Budapest Festival Orchestra
Iván Fischer

Palazzo Mauro De André | Available to 29 July 2022

Budapest Festival Orchestra
Iván Fischer conductor

Johannes Brahms
Symphony No. 3 in F major, Op. 90

Nikolai Andreyevich Rimsky-Korsakov
Scheherazade, symphonic suite Op. 35 from “One Thousand and One Nights”
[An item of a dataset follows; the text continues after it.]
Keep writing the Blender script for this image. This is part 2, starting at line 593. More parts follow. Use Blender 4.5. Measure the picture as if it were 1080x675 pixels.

Brahms was already 43 when he introduced himself to the world as a symphonist. He feared he could not bear the weight of Beethoven’s legacy. This was an excess of caution, judging by the extraordinary results of his first two symphonies, and by the further masterpiece of the Third, which sums up the most diverse expressive needs in a continuum of heroism, tragedy, pathos, and nostalgia, to die away in a reconciling pianissimo. The film industry is heavily indebted to this symphony, widely adapted in works of popular culture. Similarly, Shahrazād, the most dazzling symphonic fresco of the Russian XIX century, also comes to a fantastic, lyrical and finally pacified conclusion after “visually” bringing to life the evocative and timeless East of the adventures narrated by Rimsky-Korsakov, which the great Hungarian conductor now entrusts to the talent of “his” orchestra.